Thursday, June 29, 2006


The court said parties could redistrict when they found it advantageous.
WASHINGTON (AP) -- Chief Justice John Roberts knows a dirty, rotten job when he sees one.
"It is a sordid business, this divvying us up by race," he wrote Wednesday in the first major voting rights case of his tenure, a controversy that revolved around the rights of Hispanic and black voters in Texas.
Chief Justice Roberts' pungent comment punctuated a splintered ruling.
The court held that states are free to redraw congressional district lines at a time of their choosing, largely blessing Tom DeLay's bitterly contested handiwork in Texas and the gains it gave national Republicans.
With Justice Anthony M. Kennedy playing the role of majority maker, the court ruled the 2003 Texas plan violated the rights of Hispanics in the area around Laredo and ordered a lower court to review that part of the case.
But the justices imposed no timetable, and it was not clear whether Democrats would be able to win any changes in the Republican-drafted plan before the November elections.
Claim rejected
Additionally, the justices rejected a claim that Texas Republicans had violated the rights of black voters by breaking up a congressional district in the area around Fort Worth.
And they ruled more broadly that the Constitution does not bar states from redrawing political lines when one party or the other senses an advantage.
"With respect to a middecade redistricting to change districts drawn earlier in conformance with a decennial census, the Constitution and Congress state no explicit prohibition," Kennedy wrote.

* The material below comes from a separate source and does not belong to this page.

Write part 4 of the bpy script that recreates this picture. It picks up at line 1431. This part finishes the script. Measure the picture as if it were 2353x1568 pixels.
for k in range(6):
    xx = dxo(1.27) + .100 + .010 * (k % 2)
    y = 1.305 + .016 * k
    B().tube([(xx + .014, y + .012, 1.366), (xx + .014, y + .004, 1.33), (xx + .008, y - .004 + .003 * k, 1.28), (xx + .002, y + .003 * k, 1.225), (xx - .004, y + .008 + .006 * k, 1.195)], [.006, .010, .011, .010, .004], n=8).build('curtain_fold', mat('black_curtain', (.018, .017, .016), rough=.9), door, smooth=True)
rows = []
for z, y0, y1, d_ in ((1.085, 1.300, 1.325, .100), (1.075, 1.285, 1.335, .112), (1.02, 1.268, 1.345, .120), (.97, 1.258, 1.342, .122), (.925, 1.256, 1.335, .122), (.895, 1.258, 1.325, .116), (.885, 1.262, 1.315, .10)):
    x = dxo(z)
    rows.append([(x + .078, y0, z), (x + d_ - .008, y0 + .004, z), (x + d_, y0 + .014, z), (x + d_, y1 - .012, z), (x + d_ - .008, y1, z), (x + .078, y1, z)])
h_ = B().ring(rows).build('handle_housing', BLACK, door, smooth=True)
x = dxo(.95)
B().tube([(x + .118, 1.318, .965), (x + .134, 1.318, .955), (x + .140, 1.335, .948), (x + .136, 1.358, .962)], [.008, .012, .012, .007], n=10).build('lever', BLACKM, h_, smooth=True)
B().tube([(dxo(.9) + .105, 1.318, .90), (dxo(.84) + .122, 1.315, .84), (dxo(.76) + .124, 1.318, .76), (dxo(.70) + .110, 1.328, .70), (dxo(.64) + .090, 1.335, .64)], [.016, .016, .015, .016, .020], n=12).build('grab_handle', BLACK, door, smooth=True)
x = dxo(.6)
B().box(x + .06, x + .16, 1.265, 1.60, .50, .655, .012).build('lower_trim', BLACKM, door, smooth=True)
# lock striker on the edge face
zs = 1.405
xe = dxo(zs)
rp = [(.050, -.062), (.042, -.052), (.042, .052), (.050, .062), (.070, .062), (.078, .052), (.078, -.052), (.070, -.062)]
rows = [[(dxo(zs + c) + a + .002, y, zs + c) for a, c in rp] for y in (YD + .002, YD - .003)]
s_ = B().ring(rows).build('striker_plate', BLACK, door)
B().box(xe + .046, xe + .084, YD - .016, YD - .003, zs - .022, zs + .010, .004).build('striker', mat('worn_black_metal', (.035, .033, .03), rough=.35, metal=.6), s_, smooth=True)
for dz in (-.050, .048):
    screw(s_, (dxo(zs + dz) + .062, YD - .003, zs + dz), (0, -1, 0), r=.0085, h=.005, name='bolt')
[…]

Middecade redistricting for political purposes was not uncommon in the 1800s but has been rare over the last century, said Michael McDonald, an assistant professor in government and politics at George Mason University.
The Texas case prompted six of the court's nine justices to issue opinions. Justice Kennedy's was the pivotal one, though.
Only two justices, John Paul Stevens and Stephen Breyer, said the middecade redistricting showed that the Texas lawmakers were guilty of excessive partisanship.
"By taking an action for the sole purpose of advantaging Republicans and disadvantaging Democrats, the state of Texas violated its constitutional obligation to govern impartially," Justice Stevens wrote in dissent.
The rulings on the challenges to the rights of Hispanics and blacks were narrower, 5-4, Justice Kennedy in the majority on each.
Angela Hale, a spokeswoman for the Texas attorney general, said, "The timeline and the procedure for redrawing the only district requiring further action will be addressed by the three-judge federal district court.